Sampling and Museums

Our team discussion this week was focused on targeted programs for particular audiences, but we also talked a lot about art, theft, and appropriation (and 80s hair bands). The discussion was part of our ongoing planning work for the year and beyond, and we started by asking what we were doing already and how other museums were responding to specific audiences and then added in that in our year of experimentation we should start by stealing from ourselves– figuring out what is the core components of successful things we’ve tried and reapplying them to other projects.

The conversation seemed particularly appropriate at the moment since 2/3 of the interpretation team is getting ready to head for the annual AAM conference. One of the things that I find the most inspiring about conferences is having the opportunity to talk with peers and colleagues about what they are doing. Every conference I attend I walk away with my head and my notebook full of amazing projects that I’ve heard about– and new ones that I’m thinking about doing.

Often, those new projects that I’m dreaming of on the way home have their origins in a project someone has told me about. I had a conversation recently with a colleague about taking inspiration from projects that we encounter–at another institution, described in a conversation, written up in a blog–and she repeated the oft-quoted Picasso quip about theft: Good artists copy, great artists steal. (Rather appropriately, he perhaps stole it from Oscar Wilde–Talent Borrows, Genius Steals— who likely stole it from someone else). Whenever someone brings this quote up in conversations about museum work I cringe a little.  Steal doesn’t seem like the correct descriptor– particularly when we’re talking about the kind of inspiration that comes from hearing from colleagues or talking with peers.

I know someone who works on race cars. At the company where he does this there are a number of builders working on vehicles. One builder has complained bitterly about the newest builder’s work, including saying that his work isn’t up to snuff. And yet, whenever one of New Builder’s vehicles is about to go for testing (in a wind tunnel to check the aerodynamics), Grumpy Builder will stop doing major work on his project and will start stalling. After NB’s vehicle returns with positive test results in hand, GB will suddenly spring into action on their project. One day soon after testing NB came in at an off hour to find GB inside NB’s test vehicle with a tape measure. Turns out that when a vehicle came back with positive test results GB checked all the specs, applied them to his own project, and then claimed the results as his own innovation.

Now, that’s stealing.

I was thinking about this in our team meeting. We look at what other people do all the time, and bits and pieces of those things end up in our own projects, mashed together with other ideas taken from all kinds of experiences— from watching a band play or going to the grocery store or listening to a show on the radio. When I think about the creative process– whether it’s the process of drawing, or making a video, writing a story, or creating a new program at the museum– I think a lot about sampling.
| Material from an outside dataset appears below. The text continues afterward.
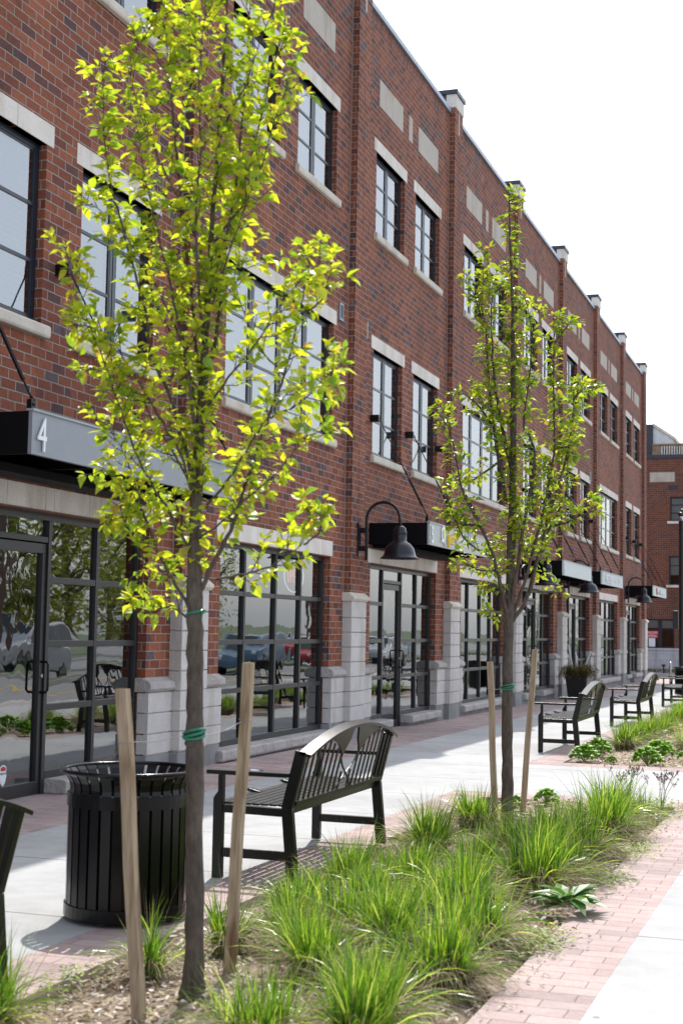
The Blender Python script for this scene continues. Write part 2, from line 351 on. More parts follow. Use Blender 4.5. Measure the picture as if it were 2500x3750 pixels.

On this (old skool) track by De La Soul not only do you have the foundation of Schoolhouse Rock, there’s James Brown, Led Zeppelin, Johnny Cash, Syl Johnson, Eddie Murphy, and the 99th mayor of New York (and airport namesake) reading the comics. There are a lot of reasons why this album is so influential, but I think an important one is that it is a masterful mixing of seemingly disparate, unrelated bits and pieces that belie both an encyclopedic knowledge and a deep love of music and sound.

Behind the song you can imagine crates and crates of LPs. Most museum people I know have metaphorical crates of LPs, too– idea files with articles or pictures or random thoughts, some of which will get pulled out and mixed with something else and something else and a dash of something else to make something new. We sample from people, experiences, articles, conversations, movies, music, things overheard on the bus– from all kinds of places. Bring on the samples.